Fascynująca bomba informacyjna. Recenzja „Wiedźmin. Historia fenomenu”

Takim mianem obecnie objąć można wszystkie produkcje sygnowane nazwą Wiedźmin. Niewątpliwe to, co zapoczątkowała twórczość Andrzeja Sapkowskiego, co kontynuowało CD Projekt Red i co teraz rozpoczyna Netflix za sprawą serialu, jest naszym polskim sukcesem. Produkty wszystkich wymienionych powyżej firm i autorów są rozpoznawalne na całym świecie i niewątpliwie cieszą się uznaniem.

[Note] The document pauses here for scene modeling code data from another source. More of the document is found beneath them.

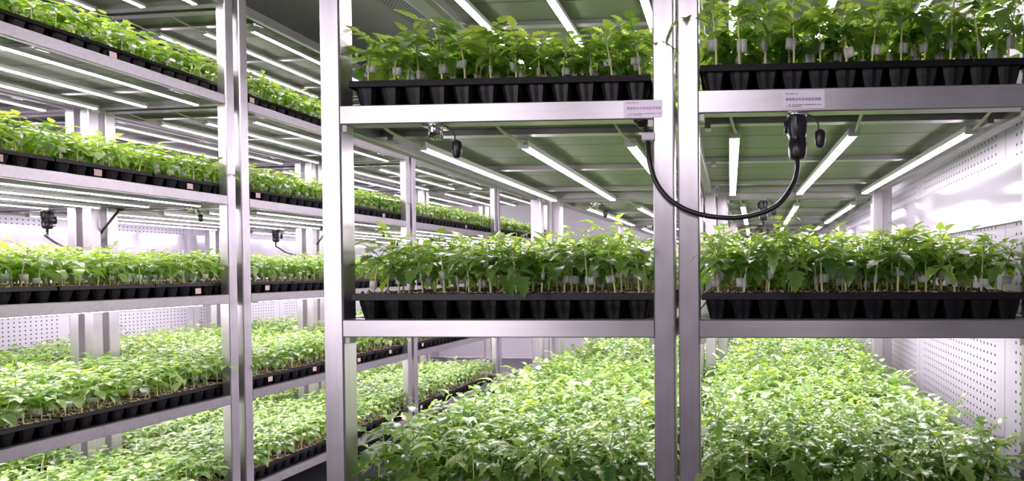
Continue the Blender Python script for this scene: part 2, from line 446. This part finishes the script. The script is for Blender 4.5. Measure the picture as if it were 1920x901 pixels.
def px(x, y, Y):                      # a point of the front plane
    d = Rm @ Vector(((x-CX)/F, 1, -(y-CY)/F)); t = Y/d.y; return (d.x*t, Y, H+d.z*t)
yf = D0-.010
sx2 = X0+W+GAP+.325*W; zz = H+ZS['B']+DB2-HB2
ctrl = [(sx2+.001, D0+.016, zz-.077), px(1495, 318, D0+.008), px(1487, 345, D0), px(1460, 382, yf), px(1420, 401, yf), px(1370, 408, yf), px(1310, 401, yf), px(1262, 379, yf), px(1232, 345, yf), px(1218, 305, yf), px(1215, 268, D0), px(1211, 248, D0+.012), px(1205, 234, D0+.016)]
g = px(1203, 231, D0+.016)
plug_cable((sx2, D0+.016, zz), ctrl, 'thick black cable hanging in a loop between the centre and right trolleys', .0044,
           (g[0], g[1], H+ZS['B']-.034), px(1213, 257, D0+.002))
def side_cable(A, B, sa, sb, label, drop=.10):
    """A: trolley with the plug; B: trolley where the cable ends"""
    ra = -A.rotation_euler.z; zb = H+ZS['B']-.034
    pa = Vector(along(A.location, sa*W, .016, ra)); pb = Vector(along(B.location, sb*W, .016, ra))
    pa.z = zb; pb.z = zb
    a = pa + Vector((0, 0, -.076)); c = [a, a+Vector((0, 0, -.03))]
    for t, dz in ((.12, -.072), (.32, -.110), (.55, -.115), (.78, -.085), (.94, -.03)):
        q = pa.lerp(pb, t); c.append(Vector((q.x, q.y-.035, zb-.04+dz)))
    c.append(pb)
    plug_cable(tuple(pa), c, label, .0042, tuple(pb))
side_cable(T[4], T[3], .27, .92, 'black cable and plug on the trolley behind the right trolley')
side_cable(T[6], T[5], .27, .92, 'small distant black cable and plug in the right column')
for k in range(1, 4):
    side_cable(Lr[2, k], Lr[1, k], .63, .12, 'black plug and cable hanging under the second shelf of the %s far-left trolley' % ords[k])

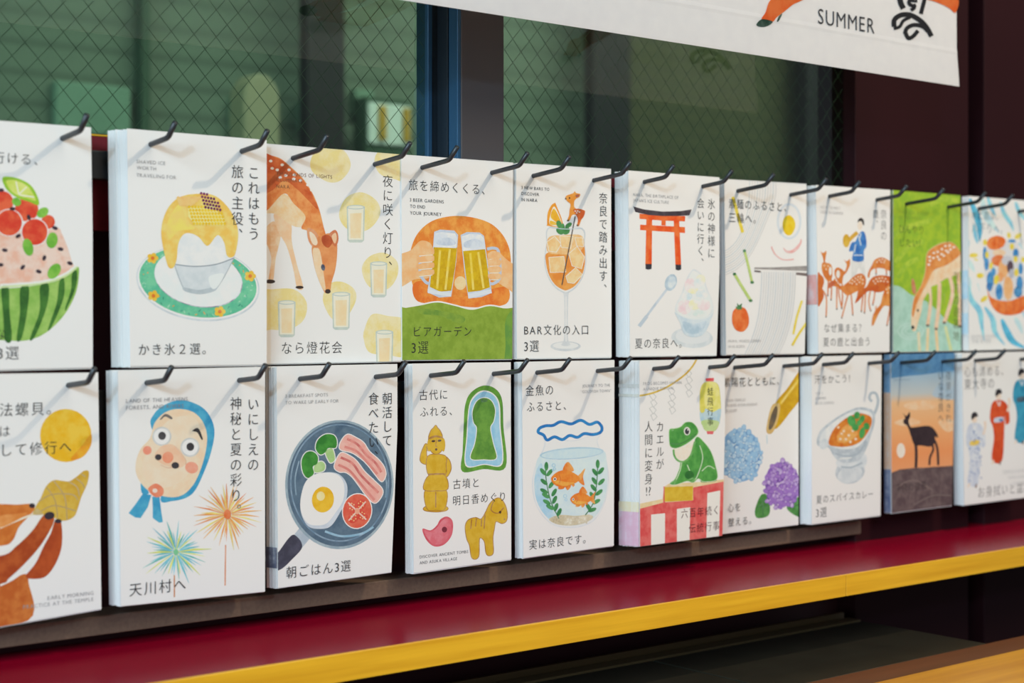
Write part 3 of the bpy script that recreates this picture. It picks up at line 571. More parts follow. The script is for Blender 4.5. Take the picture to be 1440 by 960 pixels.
def art_somen(a):
    N_ = (208, 208, 206)
    for i in range(11):
        x = 186+i*12.5; a.L([(x, 70), (x-2, 160), (x-14-i*2, 250), (x-50-i*6, 350+i*7), (x-100-i*9, 410+i*10), (20, 432+i*12)], 2.6, N_ if i % 3 else (186, 200, 206))
    for i in range(15):
        x = 244+i*11.5; a.L([(x, 522), (x-4, 620), (x-18, 740), (x-50, 850), (x-92, 940)], 2.6, N_ if i % 3 else (190, 200, 206))
    a.P([(208, 500), (300, 500), (465, 492), (468, 518), (330, 512), (208, 508)], (150, 142, 138), (176, 170, 164), False); a.P([(208, 513), (238, 517), (238, 525), (208, 521)], (108, 96, 92), None, False); a.P([(410, 524), (470, 528), (470, 544), (410, 536)], (120, 106, 102), None, False)
    for q, w in (([(104, 160), (126, 240), (152, 332)], 15), ([(437, 660), (412, 740), (395, 822)], 10), ([(458, 768), (418, 826), (390, 876)], 11)): a.L(q, w, (238, 208, 56), (244, 222, 96))
    for q, w in (([(160, 420), (178, 490), (197, 572)], 12), ([(112, 532), (150, 596), (190, 660)], 14)):
        a.L(q, w, (206, 220, 140), (190, 212, 120)); a.E(q[0][0], q[0][1], 8, 7, (44, 110, 60)); a.E(q[2][0], q[2][1], 9, 7, (64, 120, 66))
    a.P([(140, 690), (165, 700), (180, 735), (180, 775), (162, 804), (138, 810), (114, 796), (100, 760), (104, 715), (120, 696)], (230, 102, 44), (240, 134, 72)); a.P([(118, 690), (126, 688), (124, 672), (134, 682), (148, 674), (146, 686), (148, 700), (134, 704), (124, 702)], (60, 120, 60))
    a.ring(376, 278, 54, 82, 11, (220, 226, 230)); a.P([(375, 248), (398, 266), (406, 300), (392, 336), (372, 346), (352, 330), (344, 296), (352, 262)], (238, 196, 20), (244, 212, 60))
    a.L([(290, 400), (308, 436), (345, 462), (398, 461)], 6, (242, 180, 172)); a.P([(346, 404), (366, 418), (392, 414), (424, 384), (432, 362), (436, 378), (420, 410), (392, 430), (362, 428)], (246, 204, 198), (240, 176, 170))
    a.T('素麺のふるさと、', 82, 214, 384); a.T('三輪へ。', 82, 282, 238); a.T('MIWA, WHERE SOMEN', 82, 862, 240, (196, 190, 184)); a.T('WAS BORN', 82, 888, 162, (196, 190, 184))
stack('A', (1018.5, 251.5), (1134, 258.3), (1131.5, 497), (1021, 498.6), .006, (1000, 230, 3.4286), art_somen, 'card stack showing white noodle strands, egg, tomato and green stalks', back=(1013, 499), mid=(1134.5, 390))
def art_herd(a):
    D1, D2 = (214, 116, 52), (228, 146, 76); a.view(1140, 300, 6.0)
    for q in ([(150, 560), (146, 640), (144, 692)], [(172, 550), (176, 640), (172, 728)], [(222, 570), (220, 690), (220, 806)], [(238, 580), (238, 680), (262, 794)], [(262, 570), (268, 700), (262, 800)], [(316, 680), (294, 760), (262, 880)], [(340, 670), (350, 780), (355, 856)], [(444, 670), (434, 760), (428, 826)], [(462, 660), (458, 760), (454, 838)], [(506, 640), (490, 740), (506, 820)], [(544, 640), (534, 720), (524, 770)], [(672, 740), (662, 840), (644, 944)], [(552, 450), (552, 512)], [(636, 450), (640, 516)], [(96, 640), (132, 712), (130, 872)]):
        a.L(q, 11, (226, 150, 96), D1); a.E(q[-1][0], q[-1][1], 6, 8, (92, 70, 60))
    a.P([(352, 396), (448, 396), (456, 460), (462, 560), (440, 560), (420, 470), (396, 470), (376, 560), (344, 560), (344, 470)], (226, 224, 218), (238, 235, 229))
    a.P([(84, 318), (98, 332), (112, 330), (130, 314), (133, 338), (126, 372), (124, 412), (160, 422), (180, 452), (184, 516), (170, 566), (150, 574), (126, 552), (104, 512), (92, 462), (96, 420), (108, 410), (102, 370), (92, 344)], D1, D2); a.E(166, 486, 13, 36, (238, 232, 222))
    a.P([(280, 390), (296, 402), (314, 398), (330, 384), (332, 430), (320, 462), (300, 500), (278, 524), (270, 560), (264, 592), (238, 584), (212, 544), (200, 506), (204, 474), (228, 455), (262, 470), (286, 488), (300, 460), (302, 426)], D1, D2); a.E(231, 512, 16, 34, (238, 232, 222))
    a.P([(396, 196), (424, 154), (452, 158), (468, 214), (470, 276), (448, 320), (442, 400), (354, 396), (358, 322), (324, 318), (344, 250), (376, 236)], (54, 112, 186), (84, 144, 206))
    for q in ([(404, 190), (424, 270)], [(424, 166), (408, 230)], [(362, 352), (440, 352)], [(380, 260), (366, 330)]): a.L(q, 10, (210, 222, 232))
    a.E(415, 102, 21, 36, (244, 222, 200)); a.P([(396, 76), (404, 48), (428, 38), (448, 58), (450, 100), (440, 92), (430, 68), (412, 66)], (52, 46, 46)); a.L([(318, 232), (352, 196), (394, 160)], 32, (224, 176, 76), (212, 160, 50)); a.E(300, 230, 29, 56, (216, 166, 44), (228, 186, 76))
    a.P([(480, 532), (488, 490), (514, 440), (540, 392), (590, 370), (640, 384), (684, 420), (684, 486), (640, 476), (600, 462), (544, 464), (508, 486), (494, 540)], D1, D2)
    a.P([(60, 512), (84, 516), (108, 544), (112, 584), (98, 640), (112, 690), (90, 750), (60, 770)], (200, 92, 46), D1)
    a.P([(374, 756), (392, 696), (398, 660), (428, 640), (470, 618), (502, 560), (540, 530), (610, 522), (684, 540), (684, 592), (640, 642), (570, 666), (500, 652), (450, 684), (410, 730)], D1, (202, 92, 42)); a.L([(420, 652), (440, 620)], 12, D2)
    a.P([(143, 612), (164, 576), (188, 566), (206, 546), (212, 566), (226, 590), (262, 612), (312, 580), (352, 540), (400, 510), (440, 512), (464, 548), (462, 602), (440, 640), (380, 662), (312, 692), (270, 660), (226, 624), (188, 614), (160, 630)], D1, D2); a.P([(143, 612), (164, 578), (190, 572), (210, 590), (190, 612), (160, 628)], (196, 88, 46))
    a.P([(514, 942), (524, 862), (556, 804), (588, 766), (610, 682), (640, 622), (684, 598), (684, 770), (622, 780), (582, 832), (548, 902), (530, 940)], D1, (232, 156, 80)); a.L([(548, 820), (552, 780)], 10, D2)
    a.dots([(330, 584), (352, 562), (376, 546), (400, 534), (424, 530), (348, 590), (370, 574), (394, 560), (420, 550), (440, 560), (410, 580), (386, 596), (440, 590), (530, 570), (552, 552), (578, 546), (604, 544), (632, 552), (566, 572), (592, 570), (618, 572), (544, 590), (648, 576), (560, 410), (580, 392), (604, 386), (626, 396), (594, 410), (618, 414), (116, 440), (130, 470), (148, 444), (640, 640), (662, 628), (650, 668)], 7, (248, 230, 208), (244, 214, 184))
    a.view(1130, 240, 3.5556)
    Gt = (196, 190, 186)
    a.T('HOW TO MEET', 85, 188, 186, Gt); a.T('DEER IN SUMMER', 85, 213, 200, Gt); a.V('奈良の', 400, 188, 352, (130, 126, 124)); a.V('鹿、', 360, 190, 290, (80, 76, 76)); a.T('なぜ集まる？', 100, 808, 306, (84, 80, 80)); a.T('夏の鹿と出会う', 96, 878, 336, (84, 80, 80))
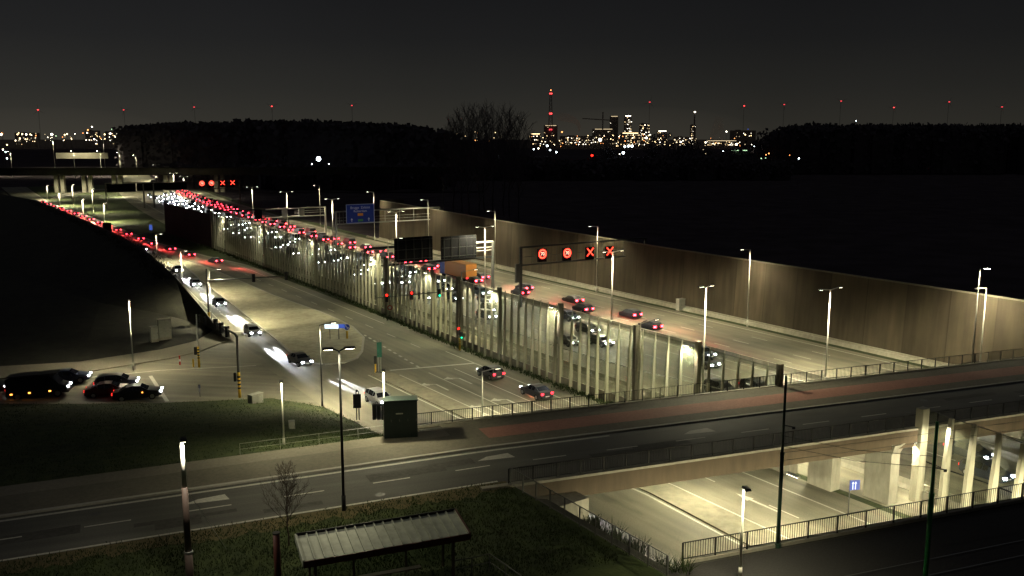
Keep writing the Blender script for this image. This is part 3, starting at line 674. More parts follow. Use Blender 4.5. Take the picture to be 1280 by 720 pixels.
g=at(283,686,0)-b_; MB().tube((0,0,z2),g,.012,n=5).build('guy_wire','galvanised',t)
# tram poles
for lb,bx_,by_,ty,m,r_ in (('slim dark green tram pole standing at the tram bridge railing',972,684,470,'dark_green_paint',.11),('bright green tram pole at the lower right edge, in front of the mesh wall',1156,728,527,'green_paint',.13)):
    b_=at(bx_,by_,0); h=zt(b_,ty); t=thing('tram_pole',lb,'pole',b_)
    MB().tube((0,0,0),(0,0,h*.55),r_,r_*.92,n=12).build('lower_pole',m,t,smooth=True); MB().tube((0,0,h*.55),(0,0,h),r_*.72,r_*.6,n=12).build('upper_pole',m,t,smooth=True)
    MB().tube((0,0,h*.54),(0,0,h*.565),r_*1.1,n=12).build('collar',m,t); MB().tube((0,0,0),(0,0,.25),r_*1.6,n=12).build('base_plate',m,t)
    MB().tube((0,0,h*.72),(.5,-.2,h*.715),.03).box((.5,-.2,h*.71),(.16,.06,.14)).build('bracket','black_metal',t)
pA=at(972,684,0); pB=at(1156,728,0)
for i,(za,zb,ext) in enumerate(((6.0,6.3,40),(6.6,6.9,40))):
    a=pA+Vector((-.5*0,0,za)); d=(pB-pA).normalized()
    t=thing('overhead_wire','thin black wire strung between the two green tram poles, %s one'%('lower' if i==0 else 'upper'),'wire',a); MB().path([(0,0,0),tuple((pB-pA)*.5+Vector((0,0,(zb-za)/2-.25))),tuple(pB-pA+Vector((0,0,zb-za)))],.016).build('wire','black_metal',t)
for i,zz in enumerate((5.6,5.15)):
    a=pA+Vector((0,0,zz)); t=thing('overhead_wire','long thin tram contact wire crossing over the tram bridge, %s one'%('upper' if i==0 else 'lower'),'wire',a); MB().tube((0,0,0),br(110,-19.6-i*1.2,zz)-a,.014,n=5).build('wire','black_metal',t)
# ---------------------------------------------------------------- text
def text_mesh(s,size,m):
    c=bpy.data.curves.new('text','FONT'); c.body=s; c.size=size; c.align_x='CENTER'; c.align_y='CENTER'; o=bpy.data.objects.new('text',c); COL.objects.link(o)
    dg=bpy.context.evaluated_depsgraph_get(); dg.update(); me=bpy.data.meshes.new_from_object(o.evaluated_get(dg)); bpy.data.objects.remove(o); me.materials.clear(); me.materials.append(M[m]); return me
def face_text(name,s,size,m,parent,loc,rz):   # standing text facing local -y after rz
    o=link(name,text_mesh(s,size,m),parent,loc); o.rotation_euler=(math.pi/2,0,rz); return o
# ---------------------------------------------------------------- gantries (local x = across the road to the right, y = away)
def gantry_root(label,s,t): return thing('sign_gantry',label,'gantry',hw(s,t,-6),VA)
def truss(r,x0,x1,z0,z1,m,d=.45,posts=(True,True),br_=True,w=.16):
    for z in (z0,z1): MB().box(((x0+x1)/2,0,z),(x1-x0,w*1.3,w*1.6)).build('beam',m,r)
    q=MB(); k=max(2,int((x1-x0)/2.4))
    for i in range(1,k): x=x0+(x1-x0)*i/k; q.box((x,0,(z0+z1)/2),(.06,.06,z1-z0))
    q.box(((x0+x1)/2,.06,z0+(z1-z0)*.45),(x1-x0,.04,.05)); q.build('walkway_rail',m,r)
    for x,on in ((x0,posts[0]),(x1,posts[1])):
        if on: MB().box((x,0,z1/2),(.42,.42,z1+.2)).build('post',m,r)
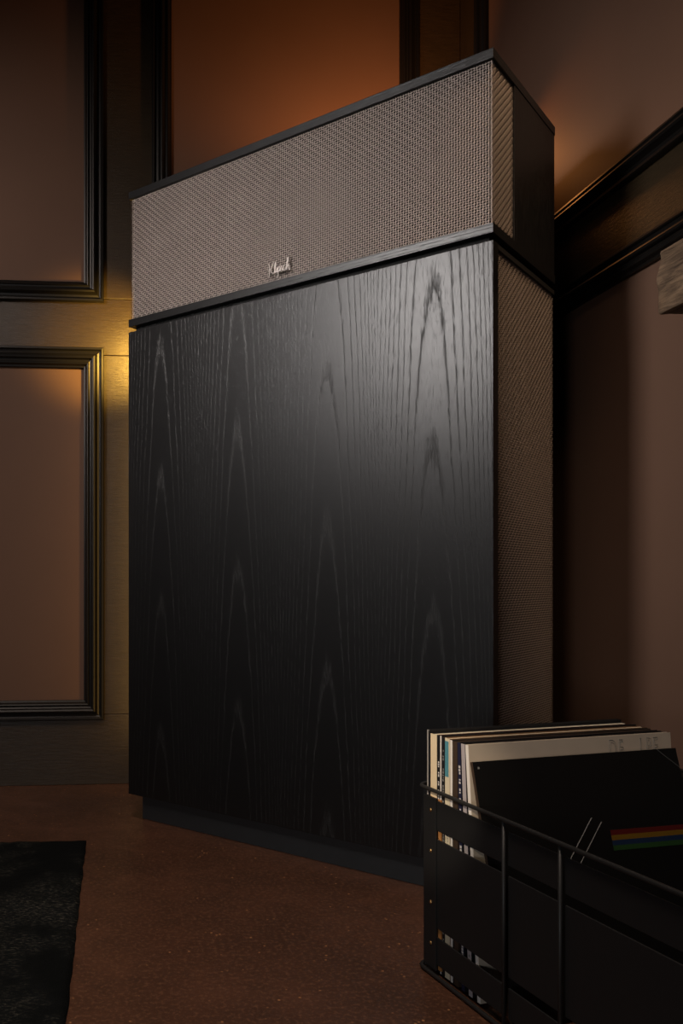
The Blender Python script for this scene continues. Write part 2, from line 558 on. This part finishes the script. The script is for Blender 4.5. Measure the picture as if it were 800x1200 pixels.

To właśnie opisuje książka dokumentalna Adama Flammy Wiedźmin. Historia fenomenu wydana 3 czerwca 2020 roku przez Wydawnictwo Dolnośląskie. Opisuje ona wszystkie wzloty i upadki w historii wiedźmińskiego świata. Oprawiona jest w twardą, przyjemną w dotyku okładkę. Szata graficzna świetnie wpasowuje się w klimat Wiedźmina. Należy również wspomnieć o tym, że ta pozycja nie jest lekka. Ma w końcu ponad pięćset stron, jednak poprzez dobrze utrzymującą się w dłoniach, masywną oprawę, nie da się tego w większym stopniu odczuć.

Po uważnym zagłębieniu się w twór Adama Flammy śmiało mogę stwierdzić, że jest to prawdziwa bomba informacyjna. Znajdziemy tam najmniejsze szczegóły historii rozwijania się wiedźmińskiej drogi i ekspansji na cały świat. Autor zaczyna opowieść od procesu tworzenia książek przez Andrzeja Sapkowskiego, który ciekawie oraz subiektywnie wraca pamięcią do owego czasu. Za przykład dokładności Flammy w swojej pracy możemy użyć wspomnienia o grupie ESSE, która stworzyła rock operę na podstawie książek z serii Wiedźmin. Do tej pory albo wielu fanów Wiedźmina nie wiedziało o adaptacji grupy ESSE, albo słyszało, jednak nie postanowili się w to zagłębiać. Wspomnienie o tej produkcji może zachęcić czytelników do wyszukiwania nowych informacji w Internecie, co jest świetną integracją pomiędzy autorem a odbiorcą.

Pozytywnym zaskoczeniem okazały się dla mnie wywiady, często wplątywane pomiędzy parę rozdziałów. Były one przeprowadzane z ciekawymi osobami, które przyczyniły się do sukcesu Wiedźmina czy miały w dużym stopniu styczność z tym uniwersum. Dobrze ułożone pytania i wyczerpujące odpowiedzi sprawiły, że wywiady nie były nużące, a wnosiły coś do całego dokumentu i ponownie zachęcały czytelnika do poszukania informacji o osobach, z którymi były przeprowadzane. Adam Flamma nie pominął w swojej produkcji oczywiście gier z serii Wiedźmin od CD Projekt Red i serialu The Witcher od Netflixa. Wyczerpująco informacyjnie rozdziały ciekawiły i zaskakiwały mnie za każdym razem, kiedy przewracałem stronę książki. Jako dokument książka utrzymana jest w przyjemnej i nienużącej czytelnika formie. Jedynym minusem, jaki udało mi się znaleźć, może być zbyt gloryfikujący sposób pisania o samym Andrzeju Sapkowskim. Niektórych to razi, innych nie. Trzeba jednak o tym wspomnieć w celu małego ostrzeżenia.

Podsumowując moją recenzję Wiedźmina. Historii fenomenu, książkę oceniam pozytywnie. Jak już wspominałem wyżej, jest to wielka bomba informacyjna. Nie nudzi czytelnika, a ciekawostki zawarte w tym dokumencie naprawdę potrafią zadziwić. Na pewno wiele razy będę wracać do tej pozycji, łaknąć wiedzy o kulisach powstawania produktów z wiedźmińskiego uniwersum.